Purifiée et embellie, ai-je dit ; — or, une amélioration, un embellissement des choses supposent en elles un défaut, un sujet de mécontentement pour nous. Mais ce mécontentement n’est que superficiel. On ne leur refuse pas une certaine valeur ; seulement, telles qu’elles sont, elles n’ont pas le don de nous satisfaire. On rejette en elles certaines conditions ; certaines qualités, mais non leur essence ou leur nature, car autrement on s’empresserait de les faire disparaître. Si une maison me déplaît, je la fais raser et non pas embellir. La foi au ciel rejette ce monde, mais non pas son essence, pour ainsi dire, — quelque chose seulement déplaît dans sa manière d’être. Ainsi, la joie plaît aux croyants, — qui ne ressentirait la joie comme quelque chose de vrai, d’essentiel ? — mais il leur déplaît que la joie soit ici-bas suivie de sensations contraires, qu’elle ne dure qu’un instant. Ils l’admettent donc dans le monde futur, mais avec les attributs de l’infinité, de la divinité ; ce monde est pour eux le règne du bonheur ; il est vrai que d’abord ils en avaient fait un attribut de Dieu, qui n’est que la joie éternelle réalisée dans un être. L’individualité leur plaît, mais non avec les penchants de la chair ; aussi ne l’acceptent-ils que complètement pure, absolument subjective. La lumière leur plaît, mais non la pesanteur qui leur paraît être un obstacle, mais non la nuit dans laquelle l’homme est sous la dépendance de la nature. Là-haut il y a lumière, mais pas de pesanteur, pas d’obscurité ; il y règne un jour pur et sans fin.

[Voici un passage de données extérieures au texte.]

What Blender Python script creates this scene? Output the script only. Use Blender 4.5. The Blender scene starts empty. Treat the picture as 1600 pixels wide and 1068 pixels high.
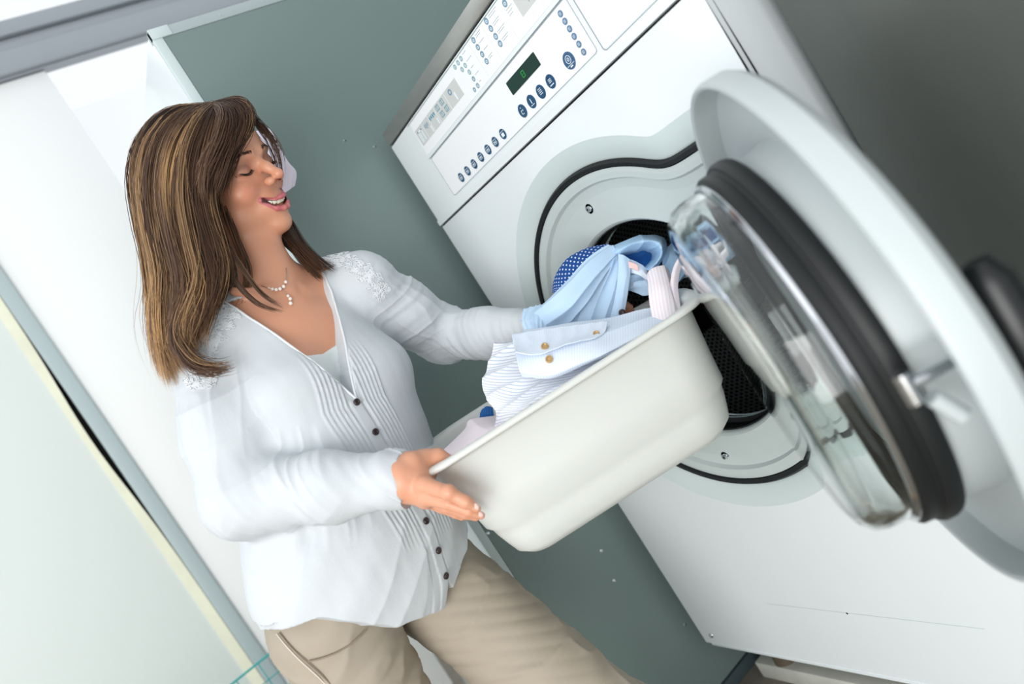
import bpy, bmesh, math, random
import numpy as np
from mathutils import Vector, Matrix
random.seed(7); rng = np.random.default_rng(7)
PI = math.pi
scene = bpy.context.scene
COL = scene.collection

# ------------------------------------------------------------------ camera
cam_d = bpy.data.cameras.new('camera'); cam = bpy.data.objects.new('camera', cam_d); COL.objects.link(cam)
CAM_R = ((0.44963093, 0.21693894, 0.86646957), (0.71480028, 0.49431223, -0.49468776), (-0.53562355, 0.84177961, 0.06719005))
CAM_C = (1.4177, -0.817, 1.08)
m = Matrix([list(CAM_R[i]) + [CAM_C[i]] for i in range(3)] + [[0, 0, 0, 1]])
cam.matrix_world = m
cam_d.sensor_width = 36.0
cam_d.lens = 1166.3 / 1600.0 * 36.0
cam_d.clip_start = 0.02
cam_d.dof.use_dof = True
cam_d.dof.focus_distance = 1.2
cam_d.dof.aperture_fstop = 2.6
scene.camera = cam

# ------------------------------------------------------------------ world and lights
w = bpy.data.worlds.new('daylight'); scene.world = w; w.use_nodes = True
bg = w.node_tree.nodes['Background']; bg.inputs[0].default_value = (0.93, 0.97, 1.0, 1); bg.inputs[1].default_value = 1.0

def area(name, loc, target, size, power, color=(1, 1, 1), sy=None):
    l = bpy.data.lights.new(name, 'AREA'); l.size = size; l.energy = power; l.color = color
    if sy: l.shape = 'RECTANGLE'; l.size_y = sy
    o = bpy.data.objects.new(name, l); COL.objects.link(o); o.location = loc
    o.rotation_euler = (Vector(target) - Vector(loc)).to_track_quat('-Z', 'Y').to_euler()
    o['kind'] = 'helper'
    return o
area('window_light', (-1.05, -2.2, 2.3), (0.2, -0.3, 1.0), 2.2, 8, (0.95, 0.98, 1.0))
area('low_fill_light', (2.3, -2.4, 0.85), (0.6, 0.0, 0.35), 1.8, 62, (1.0, 0.99, 0.97))  # added fill lamp low behind the camera, evens out the washer front

vs = scene.view_settings
scene.display_settings.display_device = 'sRGB'
vs.view_transform = 'Standard'; vs.look = 'None'; vs.gamma = 1.0; vs.use_curve_mapping = False
vs.exposure = 0.08

# ------------------------------------------------------------------ helpers
def srgb(r, g, b):
    f = lambda c: (c / 255 / 12.92) if c / 255 <= 0.04045 else ((c / 255 + 0.055) / 1.055) ** 2.4
    return (f(r), f(g), f(b), 1)

def mat(name, color, rough=0.5, metal=0.0, noise=0.0, nscale=8.0, bump=0.0, bscale=60.0, trans=0.0, spec=0.5, sub=0.0, ior=None, alpha=None, coat=0.0):
    mt = bpy.data.materials.new(name); mt.use_nodes = True
    nt = mt.node_tree; b = nt.nodes['Principled BSDF']
    b.inputs['Base Color'].default_value = color
    b.inputs['Roughness'].default_value = rough
    b.inputs['Metallic'].default_value = metal
    b.inputs['Specular IOR Level'].default_value = spec
    if trans: b.inputs['Transmission Weight'].default_value = trans
    if ior: b.inputs['IOR'].default_value = ior
    if coat: b.inputs['Coat Weight'].default_value = coat
    if sub:
        b.inputs['Subsurface Weight'].default_value = sub
        b.inputs['Subsurface Radius'].default_value = (0.012, 0.004, 0.002)
        b.inputs['Subsurface Scale'].default_value = 1.0
    tc = nt.nodes.new('ShaderNodeTexCoord')
    if noise:
        n = nt.nodes.new('ShaderNodeTexNoise'); n.inputs['Scale'].default_value = nscale; n.inputs['Detail'].default_value = 5
        nt.links.new(tc.outputs['Object'], n.inputs['Vector'])
        mx = nt.nodes.new('ShaderNodeMix'); mx.data_type = 'RGBA'
        mx.inputs['A'].default_value = tuple(c * (1 - noise) for c in color[:3]) + (1,)
        mx.inputs['B'].default_value = tuple(min(1, c * (1 + noise)) for c in color[:3]) + (1,)
        nt.links.new(n.outputs['Fac'], mx.inputs['Factor']); nt.links.new(mx.outputs['Result'], b.inputs['Base Color'])
    if bump:
        n2 = nt.nodes.new('ShaderNodeTexNoise'); n2.inputs['Scale'].default_value = bscale; n2.inputs['Detail'].default_value = 4
        nt.links.new(tc.outputs['Object'], n2.inputs['Vector'])
        bp = nt.nodes.new('ShaderNodeBump'); bp.inputs['Strength'].default_value = bump; bp.inputs['Distance'].default_value = 0.002
        nt.links.new(n2.outputs['Fac'], bp.inputs['Height']); nt.links.new(bp.outputs['Normal'], b.inputs['Normal'])
    return mt

def link(name, me, parent=None, kind=None, label=None, cat=None, group=None):
    o = bpy.data.objects.new(name, me); COL.objects.link(o)
    if parent is not None: o.parent = parent
    if kind: o['kind'] = kind
    if label: o['label'] = label
    if cat: o['category'] = cat
    if group: o['group'] = group
    return o

def from_bm(name, bm, material, parent=None, smooth=False, **kw):
    bmesh.ops.recalc_face_normals(bm, faces=bm.faces)
    me = bpy.data.meshes.new(name); bm.to_mesh(me); bm.free()
    if material: me.materials.append(material)
    if smooth: me.shade_smooth() if smooth is True else None
    if smooth == 'auto':
        me.shade_smooth(); me.set_sharp_from_angle(angle=math.radians(35))
    return link(name, me, parent, **kw)

def thing(name, loc, label, cat, group=None):
    o = bpy.data.objects.new(name, None); COL.objects.link(o); o.location = loc
    o.empty_display_size = 0.05
    o['label'] = label; o['category'] = cat
    if group: o['group'] = group
    bpy.context.view_layer.update()
    return o

def adopt(o, parent):
    """parent while keeping world coordinates baked in the mesh (parent has translation only)"""
    o.parent = parent
    o.matrix_parent_inverse = Matrix.Translation(-Vector(parent.matrix_world.translation)) if True else Matrix()
    return o

def bm_box(bm, x0, x1, y0, y1, z0, z1, bevel=0.0, seg=2, mtx=None):
    b2 = bmesh.new()
    bmesh.ops.create_cube(b2, size=1.0)
    for v in b2.verts:
        v.co = Vector((x0 + (v.co.x + 0.5) * (x1 - x0), y0 + (v.co.y + 0.5) * (y1 - y0), z0 + (v.co.z + 0.5) * (z1 - z0)))
    if bevel: bmesh.ops.bevel(b2, geom=list(b2.edges), offset=bevel, segments=seg, profile=0.5, affect='EDGES')
    if mtx: b2.transform(mtx)
    tmp = bpy.data.meshes.new('t'); b2.to_mesh(tmp); b2.free(); bm.from_mesh(tmp); bpy.data.meshes.remove(tmp)

def box(name, x0, x1, y0, y1, z0, z1, material, parent=None, bevel=0.0, **kw):
    bm = bmesh.new(); bm_box(bm, x0, x1, y0, y1, z0, z1, bevel)
    o = from_bm(name, bm, material, None, smooth='auto' if bevel else False, **kw)
    if parent is not None: adopt(o, parent)
    return o

def lathe_bm(profile, segs=96, close=False, a0=0.0, a1=2 * PI):
    """profile (r, h) revolved about local +z"""
    bm = bmesh.new(); rings = []
    full = abs((a1 - a0) - 2 * PI) < 1e-6
    n = segs if full else segs + 1
    for r, h in profile:
        rings.append([bm.verts.new((r * math.cos(a0 + (a1 - a0) * i / segs), r * math.sin(a0 + (a1 - a0) * i / segs), h)) for i in range(n)])
    pr = list(range(len(profile) - 1)) + ([len(profile) - 1] if close else [])
    for k in pr:
        A, B = rings[k], rings[(k + 1) % len(profile)]
        for i in range(segs):
            j = (i + 1) % n
            bm.faces.new((A[i], A[j], B[j], B[i]))
    bmesh.ops.remove_doubles(bm, verts=bm.verts, dist=1e-6)
    return bm

def axis_matrix(origin, axis, up=(0, 0, 1)):
    z = Vector(axis).normalized(); x = Vector(up).cross(z)
    if x.length < 1e-5: x = Vector((1, 0, 0))
    x.normalize(); y = z.cross(x)
    return Matrix(((x.x, y.x, z.x, origin[0]), (x.y, y.y, z.y, origin[1]), (x.z, y.z, z.z, origin[2]), (0, 0, 0, 1)))

def lathe(name, profile, origin, axis, material, parent=None, segs=96, close=False, **kw):
    bm = lathe_bm(profile, segs, close); bm.transform(axis_matrix(origin, axis))
    o = from_bm(name, bm, material, None, smooth='auto', **kw)
    if parent is not None: adopt(o, parent)
    return o

def tube_bm(bm, pts, rad, sides=8, cap=True, closed=False):
    pts = [Vector(p) for p in pts]; n = len(pts)
    rads = rad if hasattr(rad, '__len__') else [rad] * n
    up = None; rings = []
    for i, p in enumerate(pts):
        if closed: t = (pts[(i + 1) % n] - pts[i - 1])
        else: t = (pts[min(i + 1, n - 1)] - pts[max(i - 1, 0)])
        t.normalize()
        if up is None:
            up = t.orthogonal().normalized()
        up = (up - t * up.dot(t)).normalized(); s = t.cross(up)
        rings.append([bm.verts.new(p + (up * math.cos(2 * PI * k / sides) + s * math.sin(2 * PI * k / sides)) * rads[i]) for k in range(sides)])
    for i in range(n if closed else n - 1):
        A, B = rings[i], rings[(i + 1) % n]
        for k in range(sides): bm.faces.new((A[k], A[(k + 1) % sides], B[(k + 1) % sides], B[k]))
    if cap and not closed:
        bm.faces.new(list(reversed(rings[0]))); bm.faces.new(rings[-1])

def tube(name, pts, rad, material, parent=None, sides=8, closed=False, **kw):
    bm = bmesh.new(); tube_bm(bm, pts, rad, sides, closed=closed)
    o = from_bm(name, bm, material, None, smooth='auto', **kw)
    if parent is not None: adopt(o, parent)
    return o

def plate_bm(outer, holes, y0, y1):
    """flat plate in the xz plane between y0 and y1 with holes; outlines are lists of (x, z)"""
    bm = bmesh.new()
    def loop(pts):
        vs = [bm.verts.new((p[0], y0, p[1])) for p in pts]
        return [bm.edges.new((vs[i], vs[(i + 1) % len(vs)])) for i in range(len(vs))]
    ed = loop(outer)
    for h in holes: ed += loop(h)
    bmesh.ops.triangle_fill(bm, edges=ed, use_beauty=True, use_dissolve=False)
    if y1 != y0:
        r = bmesh.ops.extrude_face_region(bm, geom=list(bm.faces))
        for v in [g for g in r['geom'] if isinstance(g, bmesh.types.BMVert)]: v.co.y = y1
    return bm

def rrect(x0, x1, z0, z1, r, n=5):
    pts = []
    for cx, cz, a in ((x1 - r, z1 - r, 0), (x0 + r, z1 - r, 90), (x0 + r, z0 + r, 180), (x1 - r, z0 + r, 270)):
        for k in range(n + 1):
            t = math.radians(a + 90 * k / n); pts.append((cx + r * math.cos(t), cz + r * math.sin(t)))
    return pts

def ellipse(cx, cz, rx, rz, n=28):
    return [(cx + rx * math.cos(2 * PI * k / n), cz + rz * math.sin(2 * PI * k / n)) for k in range(n)]

def plate(name, outer, y0, y1, material, parent, holes=(), **kw):
    o = from_bm(name, plate_bm(outer, list(holes), y0, y1), material, None, **kw)
    if parent is not None: adopt(o, parent)
    return o

def offset_poly(pts, d):
    out = []; n = len(pts)
    for i in range(n):
        a, b, c = Vector(pts[i - 1]), Vector(pts[i]), Vector(pts[(i + 1) % n])
        t = (c - a).normalized(); nrm = Vector((t.y, -t.x))
        out.append((b.x + nrm.x * d, b.y + nrm.y * d))
    return out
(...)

Si l’homme, en s’écartant de sa propre nature, en s’affirmant en Dieu, ne fait que tourner autour de lui-même pour revenir toujours au même point, de même en s’éloignant de ce monde, il finit toujours par y retourner. Plus Dieu paraît à l’origine en dehors et au-dessus de l’homme, plus il se montre humain dans la conclusion. Plus la vie céleste semble d’abord surnaturelle, plus elle manifeste à la fin son identité avec la vie terrestre, identité qui s’étend jusqu’au corps, jusqu’à la chair. D’abord il s’agit de la distinction de l’âme et du corps, comme dans l’idée de Dieu de la distinction de l’espèce et de l’individu. Dans la mort spirituelle, le corps mort qui reste en arrière, c’est la personne ; l’âme qui s’en est séparée, c’est Dieu. Mais cette scission ne doit pas être éternelle. Toute séparation d’êtres qui s’appartiennent l’un à l’autre est une séparation douloureuse. L’âme regrette son compagnon perdu, le corps ; Dieu regrette la partie de lui-même qui le réalise, l’homme. De même que Dieu redevient homme, de même l’âme retourne dans son corps. Il est vrai que ce corps nouveau est lumineux, transparent, miraculeux ; mais, — et c’est là l’important, — c’est un corps autre et pourtant le même, comme Dieu est un être autre et pourtant le même que l’être humain. Nous voilà revenus au miracle, à l’identité des contradictoires. Le corps surnaturel est un corps de fantaisie, sans pesanteur aucune, purement subjectif. La foi à l’autre monde n’est que la foi à la vérité de la fantaisie, comme la foi à Dieu n’est que la foi à la vérité et à l’infinité des sentiments et de l’imagination de l’homme, ou bien, de même que la foi à Dieu n’est que la foi à l’être humain abstrait, de même la foi à l’autre monde n’est que la foi à ce monde-ci purifié et sublimé par l’abstraction.

Le contenu du monde futur est le bonheur, le bonheur éternel de la personnalité arrêtée ici par la nature dans son développement. La foi au monde futur est par conséquent la foi à la liberté, à l’éternité et à l’infinité du sujet personnel, non pas dans l’idée de l’espèce qui se perpétue par des individus toujours nouveaux, mais dans les individus déjà existants ; c’est la foi de l’homme en lui—même. D’un autre côté, la foi au ciel est la même chose que la foi à Dieu — Dieu est la personnalité pure, absolue, indépendante de la nature ; il est ce que doivent être les individus, ce qu’ils deviendront ; croire en Dieu c’est donc croire à la vérité et à l’infinité de l’être humain — l’être divin n’est que l’être de l’homme dans sa subjectivité sans bornes et absolument libre.

Notre programme est rempli. Nous avons analysé l’essence surhumaine, surnaturelle et ultramondaine de Dieu. Les parties fondamentales se sont trouvées n’être que les parties intégrantes qui constituent l’essence de l’homme. Notre conclusion nous a ramenés à notre point de départ. L’homme est le commencement de la religion, l’homme le centre de la religion, l’homme la fin de la religion.